The model is backed by evidence: around 90% of foster youth who got this kind of coaching through their agencies had graduated from high school or earned a GED by age 21, compared to 22% of all youth aging out of care in the city. About 75% of youth who had a coach also went on to post-secondary education. Several foster care agencies in New York already have a coaching model, including Graham Windham and the Next Generation Center at Children’s Aid, but right now only 12% of NYC youth in care have access to these services. Gabbie is one of them and will keep her formal coaching relationship with Lauren until she turns 26.

image by YC-Art Dept

The coach plays a different role than a case planner or foster parent. They work closely with these other adults in the young person’s life, but are focused on providing direct support rather than dealing with documents or compliance. “They are the ones who will call the young person the night before their big day at a new school/job, and help them reflect the day after, and the week after, and help them reconnect to other opportunities should they not be successful,” says Katie Napolitano, the director of Fair Futures and an adoptive parent. The coach will stick with the youth as they move through different foster homes. As they age out, the coach will help the young person secure and maintain housing -- checking in on whether they’re paying their rent on time, for example -- and develop a budget for living on their own. Coaches are selected for their ability to build a trusting relationship and meet the youth where they are. “There's nothing on their agenda other than supporting that young person to achieve their potential,” Katie says.

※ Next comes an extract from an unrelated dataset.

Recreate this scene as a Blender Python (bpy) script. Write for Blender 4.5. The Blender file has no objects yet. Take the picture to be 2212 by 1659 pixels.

Gabbie had had negative experiences with foster care workers, so she was wary when she first met her coach, Lauren. But over time, Lauren earned her trust. “She was just persistent and kind and backed away when I asked her to,” Gabbie says. “When I needed her and I called, she picked up.”

Gabbie was 16 when she went into care with her little brother and sister, and she did her best to support them through the upheaval. She says having an adult available to focus only on her needs at the time was life-changing. “I'm number one in her eyes,” she says of Lauren. “It makes you feel like you can do things because you have someone on your side, as opposed to having to be the glue of everything your whole life.”

The City Council has written $10 million into next year’s budget to bring the Fair Futures coaching model to more foster youth. A spokesperson for Fair Futures says that the $10 million, though not enough to provide every NYC foster youth a coach, “will offer an essential foundation to begin implementation of the Fair Futures model system-wide as coalition leaders plan for further expansion in the years to come.”